WHAT IS REQUIRED
Report how many lines hold the string "scene". Give the number and nothing else.

::::

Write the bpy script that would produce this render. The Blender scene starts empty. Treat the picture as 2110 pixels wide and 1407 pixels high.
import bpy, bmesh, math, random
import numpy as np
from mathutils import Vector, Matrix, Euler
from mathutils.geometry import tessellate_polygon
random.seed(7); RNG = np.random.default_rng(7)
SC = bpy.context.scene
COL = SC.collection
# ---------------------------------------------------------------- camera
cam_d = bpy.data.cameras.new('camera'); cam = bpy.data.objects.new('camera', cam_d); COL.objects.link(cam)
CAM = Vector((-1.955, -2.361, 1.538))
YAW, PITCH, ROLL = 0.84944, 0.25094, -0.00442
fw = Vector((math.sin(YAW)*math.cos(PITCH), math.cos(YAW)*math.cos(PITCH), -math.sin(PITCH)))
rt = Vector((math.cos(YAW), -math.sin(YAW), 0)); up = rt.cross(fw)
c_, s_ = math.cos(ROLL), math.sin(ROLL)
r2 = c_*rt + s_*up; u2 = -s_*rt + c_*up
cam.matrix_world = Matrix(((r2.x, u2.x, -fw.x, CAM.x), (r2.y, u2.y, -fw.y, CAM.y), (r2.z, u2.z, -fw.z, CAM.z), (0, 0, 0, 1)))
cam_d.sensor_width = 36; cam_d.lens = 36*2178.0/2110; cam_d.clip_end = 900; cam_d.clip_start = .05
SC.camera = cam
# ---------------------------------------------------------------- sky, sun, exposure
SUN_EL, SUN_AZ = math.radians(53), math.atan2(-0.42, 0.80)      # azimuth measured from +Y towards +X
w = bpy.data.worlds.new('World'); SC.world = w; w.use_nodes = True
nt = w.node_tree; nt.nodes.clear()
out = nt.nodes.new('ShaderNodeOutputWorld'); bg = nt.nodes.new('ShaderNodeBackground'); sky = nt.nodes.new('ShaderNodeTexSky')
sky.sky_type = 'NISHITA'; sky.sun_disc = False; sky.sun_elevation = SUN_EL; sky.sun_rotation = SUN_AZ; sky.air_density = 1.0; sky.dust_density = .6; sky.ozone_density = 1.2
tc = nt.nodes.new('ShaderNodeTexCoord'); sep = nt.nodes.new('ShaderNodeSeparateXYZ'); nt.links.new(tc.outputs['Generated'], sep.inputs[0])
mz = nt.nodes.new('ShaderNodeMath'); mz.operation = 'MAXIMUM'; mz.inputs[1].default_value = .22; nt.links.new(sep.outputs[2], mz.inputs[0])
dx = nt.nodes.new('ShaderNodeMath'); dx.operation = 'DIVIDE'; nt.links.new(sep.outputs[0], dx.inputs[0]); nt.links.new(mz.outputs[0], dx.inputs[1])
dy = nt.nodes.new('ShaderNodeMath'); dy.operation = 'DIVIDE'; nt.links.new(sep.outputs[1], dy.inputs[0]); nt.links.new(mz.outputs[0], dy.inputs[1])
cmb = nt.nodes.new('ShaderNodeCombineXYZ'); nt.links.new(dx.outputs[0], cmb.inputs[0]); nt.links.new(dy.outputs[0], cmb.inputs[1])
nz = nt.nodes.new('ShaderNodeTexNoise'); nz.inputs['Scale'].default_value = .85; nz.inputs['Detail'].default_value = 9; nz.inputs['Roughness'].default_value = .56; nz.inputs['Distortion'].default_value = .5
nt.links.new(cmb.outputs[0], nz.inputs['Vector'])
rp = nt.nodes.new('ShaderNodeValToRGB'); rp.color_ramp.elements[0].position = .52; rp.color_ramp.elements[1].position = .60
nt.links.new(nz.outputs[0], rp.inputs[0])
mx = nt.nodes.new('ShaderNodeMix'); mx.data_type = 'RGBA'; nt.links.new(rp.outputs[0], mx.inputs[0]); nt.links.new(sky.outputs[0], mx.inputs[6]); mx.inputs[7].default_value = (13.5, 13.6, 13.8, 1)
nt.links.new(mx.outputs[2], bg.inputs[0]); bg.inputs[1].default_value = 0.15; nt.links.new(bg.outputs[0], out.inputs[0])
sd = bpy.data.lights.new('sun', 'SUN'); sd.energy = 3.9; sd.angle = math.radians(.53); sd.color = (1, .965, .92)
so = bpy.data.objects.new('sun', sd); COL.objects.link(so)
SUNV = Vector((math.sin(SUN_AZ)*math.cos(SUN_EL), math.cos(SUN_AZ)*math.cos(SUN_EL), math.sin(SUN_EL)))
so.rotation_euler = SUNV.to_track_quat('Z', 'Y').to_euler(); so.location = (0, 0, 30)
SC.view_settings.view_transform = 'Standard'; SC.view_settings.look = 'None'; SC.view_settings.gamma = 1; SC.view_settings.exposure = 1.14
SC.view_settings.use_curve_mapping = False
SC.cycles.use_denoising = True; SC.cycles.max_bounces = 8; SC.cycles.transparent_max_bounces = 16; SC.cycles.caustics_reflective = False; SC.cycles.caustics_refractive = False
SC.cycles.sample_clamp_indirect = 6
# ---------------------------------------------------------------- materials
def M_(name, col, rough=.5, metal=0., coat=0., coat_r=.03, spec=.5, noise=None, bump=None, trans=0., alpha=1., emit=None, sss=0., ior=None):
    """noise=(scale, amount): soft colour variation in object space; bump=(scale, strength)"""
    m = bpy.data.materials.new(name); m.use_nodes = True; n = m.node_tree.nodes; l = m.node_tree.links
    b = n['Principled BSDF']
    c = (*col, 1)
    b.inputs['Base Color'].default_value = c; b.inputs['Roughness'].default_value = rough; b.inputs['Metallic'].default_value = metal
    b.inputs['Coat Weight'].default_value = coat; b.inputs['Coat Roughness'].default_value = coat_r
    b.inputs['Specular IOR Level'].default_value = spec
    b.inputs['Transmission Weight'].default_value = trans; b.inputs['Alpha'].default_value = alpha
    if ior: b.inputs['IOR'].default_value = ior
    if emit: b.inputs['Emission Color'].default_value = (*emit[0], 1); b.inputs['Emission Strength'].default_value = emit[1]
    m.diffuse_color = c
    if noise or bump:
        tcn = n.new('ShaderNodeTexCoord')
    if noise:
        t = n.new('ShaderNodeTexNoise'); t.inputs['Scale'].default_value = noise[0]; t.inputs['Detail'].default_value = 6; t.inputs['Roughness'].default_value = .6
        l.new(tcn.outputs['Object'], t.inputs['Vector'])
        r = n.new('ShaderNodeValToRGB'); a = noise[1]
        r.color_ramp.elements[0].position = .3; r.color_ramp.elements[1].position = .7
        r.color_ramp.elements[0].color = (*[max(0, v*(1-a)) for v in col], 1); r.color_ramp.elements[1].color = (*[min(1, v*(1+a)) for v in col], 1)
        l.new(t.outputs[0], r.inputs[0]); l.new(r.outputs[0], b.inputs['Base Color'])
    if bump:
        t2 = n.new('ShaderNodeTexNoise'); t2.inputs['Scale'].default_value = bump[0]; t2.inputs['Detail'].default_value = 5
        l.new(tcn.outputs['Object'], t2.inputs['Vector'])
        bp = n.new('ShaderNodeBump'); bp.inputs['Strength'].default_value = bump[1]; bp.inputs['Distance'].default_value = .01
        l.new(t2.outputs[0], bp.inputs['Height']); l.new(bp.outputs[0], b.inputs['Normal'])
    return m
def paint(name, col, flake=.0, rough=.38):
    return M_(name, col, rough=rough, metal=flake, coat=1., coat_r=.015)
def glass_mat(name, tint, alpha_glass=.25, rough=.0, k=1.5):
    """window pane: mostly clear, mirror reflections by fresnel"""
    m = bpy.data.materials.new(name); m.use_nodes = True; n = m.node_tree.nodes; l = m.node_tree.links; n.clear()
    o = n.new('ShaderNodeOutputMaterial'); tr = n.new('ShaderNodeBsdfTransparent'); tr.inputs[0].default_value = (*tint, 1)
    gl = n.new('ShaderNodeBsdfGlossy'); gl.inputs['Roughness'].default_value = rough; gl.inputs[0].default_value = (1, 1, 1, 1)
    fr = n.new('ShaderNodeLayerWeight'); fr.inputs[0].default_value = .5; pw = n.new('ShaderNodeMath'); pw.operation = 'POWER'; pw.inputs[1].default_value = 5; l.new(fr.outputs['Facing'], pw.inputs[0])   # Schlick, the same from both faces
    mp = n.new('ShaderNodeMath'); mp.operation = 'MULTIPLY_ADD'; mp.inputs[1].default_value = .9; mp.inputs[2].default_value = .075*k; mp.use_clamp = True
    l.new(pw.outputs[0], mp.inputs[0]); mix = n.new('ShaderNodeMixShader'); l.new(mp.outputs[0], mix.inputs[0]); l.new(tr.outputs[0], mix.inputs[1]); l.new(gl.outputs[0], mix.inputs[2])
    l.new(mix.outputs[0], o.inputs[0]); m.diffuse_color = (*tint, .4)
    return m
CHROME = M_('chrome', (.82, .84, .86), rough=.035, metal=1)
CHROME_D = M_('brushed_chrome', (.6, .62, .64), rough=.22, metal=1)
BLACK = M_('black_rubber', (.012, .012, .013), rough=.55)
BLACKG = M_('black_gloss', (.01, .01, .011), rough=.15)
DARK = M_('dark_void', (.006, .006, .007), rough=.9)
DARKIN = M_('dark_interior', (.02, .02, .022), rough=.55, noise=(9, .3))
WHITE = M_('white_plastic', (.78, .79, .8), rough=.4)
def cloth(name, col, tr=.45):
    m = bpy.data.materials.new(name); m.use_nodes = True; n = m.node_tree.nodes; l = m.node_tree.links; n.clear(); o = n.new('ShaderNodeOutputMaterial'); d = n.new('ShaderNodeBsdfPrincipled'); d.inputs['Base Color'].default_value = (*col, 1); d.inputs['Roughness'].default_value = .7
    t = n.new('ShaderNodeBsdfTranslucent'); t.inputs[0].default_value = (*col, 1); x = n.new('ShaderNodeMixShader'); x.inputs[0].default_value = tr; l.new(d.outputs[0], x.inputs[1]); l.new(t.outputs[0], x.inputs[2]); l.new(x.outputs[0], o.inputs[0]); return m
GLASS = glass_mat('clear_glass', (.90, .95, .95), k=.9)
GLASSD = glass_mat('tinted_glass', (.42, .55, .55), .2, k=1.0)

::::

ANSWER FOR THIS EXERCISE
2